[START COLLECTED MATERIAL]

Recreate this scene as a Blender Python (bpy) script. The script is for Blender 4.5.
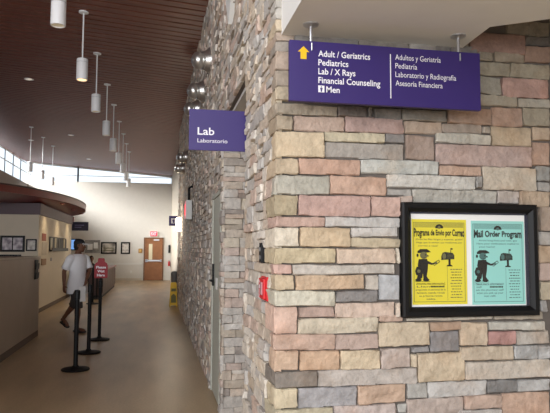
import bpy, math, random
from mathutils import Vector, Matrix
V = Vector
scene = bpy.context.scene
for o in list(bpy.data.objects): bpy.data.objects.remove(o)

# ---------------------------------------------------------------- camera
EYE = V((0, 0, 1.55))
PITCH, YAW, ROLL = math.radians(4.194), math.radians(11.143), .0037
fw = V((math.sin(YAW)*math.cos(PITCH), math.cos(YAW)*math.cos(PITCH), math.sin(PITCH)))
rt0 = V((math.cos(YAW), -math.sin(YAW), 0)); up0 = rt0.cross(fw)
rt = rt0*math.cos(ROLL) + up0*math.sin(ROLL); up = up0*math.cos(ROLL) - rt0*math.sin(ROLL)
cam = bpy.data.objects.new('camera', bpy.data.cameras.new('camera'))
scene.collection.objects.link(cam)
m = Matrix((rt, up, -fw)).transposed().to_4x4(); m.translation = EYE
cam.matrix_world = m
cam.data.sensor_width = 36; cam.data.lens = 600/550*36
cam.data.clip_start = .05; cam.data.clip_end = 200
scene.camera = cam
# ---------------------------------------------------------------- light, exposure
scene.view_settings.view_transform = 'Standard'
scene.view_settings.look = 'None'
scene.view_settings.gamma = 1
scene.view_settings.use_curve_mapping = False
scene.view_settings.exposure = 0.0
scene.cycles.use_denoising = True
scene.cycles.max_bounces = 8; scene.cycles.diffuse_bounces = 4
scene.cycles.sample_clamp_indirect = 6
w = bpy.data.worlds.new('sky'); scene.world = w; w.use_nodes = True
bg = w.node_tree.nodes['Background']
bg.inputs[0].default_value = (.80, .90, 1.0, 1); bg.inputs[1].default_value = 1.4
def area(name, loc, target, sx, sy, watts, col, spread=180):
    l = bpy.data.lights.new(name, 'AREA'); l.shape = 'RECTANGLE'; l.size = sx; l.size_y = sy
    l.energy = watts; l.color = col; l.spread = math.radians(spread)
    o = bpy.data.objects.new(name, l); scene.collection.objects.link(o)
    o.location = loc
    o.rotation_euler = (V(target) - V(loc)).to_track_quat('-Z', 'Y').to_euler()
    return o
# daylight through the glazed entrance behind the camera
area('entrance_daylight', (-2.2, -3.3, 3.0), (-2.2, 3, 2.3), 5.8, 3.4, 395, (.95, .97, 1.0))
# daylight from the glazed side of the entrance, left of the camera
area('side_daylight', (-6.0, .3, 3.4), (1.0, 3.2, 1.3), 4.2, 3.0, 400, (.96, .97, 1.0))
# daylight falling through the high windows deep in the hall
area('left_window_daylight', (-9.6, 23.5, 6.8), (0.6, 25.2, 1.2), 13.5, 1.2, 2700, (1.0, .98, .95), 120)
area('far_window_daylight', (-2.8, 35.5, 8.2), (-2.8, 25, 1.5), 8.0, 2.0, 420, (.88, .94, 1.0))
# ---------------------------------------------------------------- helpers
rnd = random.Random(7)
def lin(c):
    c = c/255
    return c/12.92 if c <= .04045 else ((c+.055)/1.055)**2.4
def rgb(r, g, b): return (lin(r), lin(g), lin(b))
def mat(name, c, rough=.6, metal=0, var=.0, vscale=6, bump=0, bscale=60, emit=None, estr=0, spec=.5, coat=0):
    m = bpy.data.materials.new(name); m.use_nodes = True
    nt = m.node_tree; b = nt.nodes['Principled BSDF']
    b.inputs['Base Color'].default_value = (*rgb(*c), 1)
    b.inputs['Roughness'].default_value = rough; b.inputs['Metallic'].default_value = metal
    b.inputs['Specular IOR Level'].default_value = spec
    if coat: b.inputs['Coat Weight'].default_value = coat
    if var or bump:
        tc = nt.nodes.new('ShaderNodeTexCoord')
    if var:
        n = nt.nodes.new('ShaderNodeTexNoise'); n.inputs['Scale'].default_value = vscale; n.inputs['Detail'].default_value = 5
        nt.links.new(tc.outputs['Object'], n.inputs['Vector'])
        r = nt.nodes.new('ShaderNodeMapRange'); r.inputs[1].default_value = .3; r.inputs[2].default_value = .7
        r.inputs[3].default_value = 1-var; r.inputs[4].default_value = 1+var
        nt.links.new(n.outputs[0], r.inputs[0])
        mx = nt.nodes.new('ShaderNodeVectorMath'); mx.operation = 'SCALE'
        mx.inputs[0].default_value = rgb(*c); nt.links.new(r.outputs[0], mx.inputs[3])
        nt.links.new(mx.outputs[0], b.inputs['Base Color'])
    if bump:
        n2 = nt.nodes.new('ShaderNodeTexNoise'); n2.inputs['Scale'].default_value = bscale
        nt.links.new(tc.outputs['Object'], n2.inputs['Vector'])
        bp = nt.nodes.new('ShaderNodeBump'); bp.inputs['Strength'].default_value = bump; bp.inputs['Distance'].default_value = .01
        nt.links.new(n2.outputs[0], bp.inputs['Height']); nt.links.new(bp.outputs[0], b.inputs['Normal'])
    if emit:
        b.inputs['Emission Color'].default_value = (*rgb(*emit), 1); b.inputs['Emission Strength'].default_value = estr
    return m
class MB:
    def __init__(s): s.v = []; s.f = []; s.c = []
    def add(s, vs, fs, col=None):
        k = len(s.v); s.v += [tuple(v) for v in vs]; s.f += [tuple(i+k for i in f) for f in fs]
        if col is not None: s.c += [col]*len(vs)
        return s
    def box(s, x0, x1, y0, y1, z0, z1, M=None):
        vs = [V((x, y, z)) for z in (z0, z1) for y in (y0, y1) for x in (x0, x1)]
        if M: vs = [M @ v for v in vs]
        return s.add(vs, [(0,2,3,1), (4,5,7,6), (0,1,5,4), (2,6,7,3), (0,4,6,2), (1,3,7,5)])
    def loft(s, rings, n=16, caps=True):          # rings: (centre, half axis a, half axis b)
        vs = []
        for c, a, b in rings:
            for i in range(n):
                t = 2*math.pi*i/n; vs.append(V(c) + V(a)*math.cos(t) + V(b)*math.sin(t))
        fs = [(r*n+i, r*n+(i+1) % n, (r+1)*n+(i+1) % n, (r+1)*n+i) for r in range(len(rings)-1) for i in range(n)]
        if caps: fs += [tuple(range(n))[::-1], tuple((len(rings)-1)*n+i for i in range(n))]
        return s.add(vs, fs)
    def tube(s, pts, radii, n=10, caps=True):
        pts = [V(p) for p in pts]
        if not isinstance(radii, (list, tuple)): radii = [radii]*len(pts)
        ref = None; rings = []
        for i, p in enumerate(pts):
            d = (pts[min(i+1, len(pts)-1)] - pts[max(i-1, 0)]).normalized()
            if ref is None: ref = V((0, 0, 1)) if abs(d.z) < .9 else V((1, 0, 0))
            a = (ref - d*ref.dot(d)).normalized(); ref = a; b = d.cross(a)
            rings.append((p, a*radii[i], b*radii[i]))
        return s.loft(rings, n, caps)
    def lathe(s, origin, axis, prof, n=24):       # prof: (distance along the axis, radius)
        ax = V(axis).normalized(); ref = V((0, 0, 1)) if abs(ax.z) < .9 else V((1, 0, 0))
        a = (ref - ax*ref.dot(ax)).normalized(); b = ax.cross(a)
        return s.loft([(V(origin)+ax*d, a*max(r, 1e-4), b*max(r, 1e-4)) for d, r in prof], n)
    def ell(s, c, rx, ry, rz, n=16, m=10):
        return s.loft([(V(c)+V((0, 0, rz*math.sin(t))), V((rx*math.cos(t), 0, 0)), V((0, ry*math.cos(t), 0)))
                       for t in [-math.pi/2*.995 + math.pi*.995*i/m for i in range(m+1)]], n)
    def prism(s, poly, h0, h1, fn):               # 2D outline extruded; fn(u, v, h) -> point
        n = len(poly)
        return s.add([fn(u, v, h0) for u, v in poly] + [fn(u, v, h1) for u, v in poly],
                     [tuple(range(n))[::-1], tuple(range(n, 2*n))] + [(i, (i+1) % n, n+(i+1) % n, n+i) for i in range(n)])
    def build(s, name, m, parent=None, smooth=.7, bevel=0, segs=2):
        me = bpy.data.meshes.new(name); me.from_pydata(s.v, [], s.f); me.update()
        if s.c:
            at = me.color_attributes.new('stone_colour', 'FLOAT_COLOR', 'POINT')
            at.data.foreach_set('color', [x for c in s.c for x in (*c, 1)])
        if smooth:
            me.polygons.foreach_set('use_smooth', [True]*len(me.polygons)); me.set_sharp_from_angle(angle=smooth)
        me.materials.append(m)
        o = bpy.data.objects.new(name, me); scene.collection.objects.link(o)
        if bevel:
            bv = o.modifiers.new('bevel', 'BEVEL'); bv.width = bevel; bv.segments = segs; bv.limit_method = 'ANGLE'; bv.angle_limit = .6
        if parent:
            o.parent = parent; o.matrix_parent_inverse = Matrix.Identity(4)
            o.location = -parent.location if parent.type == 'EMPTY' or parent.get('_w') else (0, 0, 0)
        return o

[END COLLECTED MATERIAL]

AIM: Restate the material word for word from its first line through the line containing "for o in list(bpy.data.objects): bpy.data.objects.remove(o)", both included; the pictures do not belong in it.

RESULT OF THIS TASK:
Recreate this scene as a Blender Python (bpy) script. The script is for Blender 4.5.
import bpy, math, random
from mathutils import Vector, Matrix
V = Vector
scene = bpy.context.scene
for o in list(bpy.data.objects): bpy.data.objects.remove(o)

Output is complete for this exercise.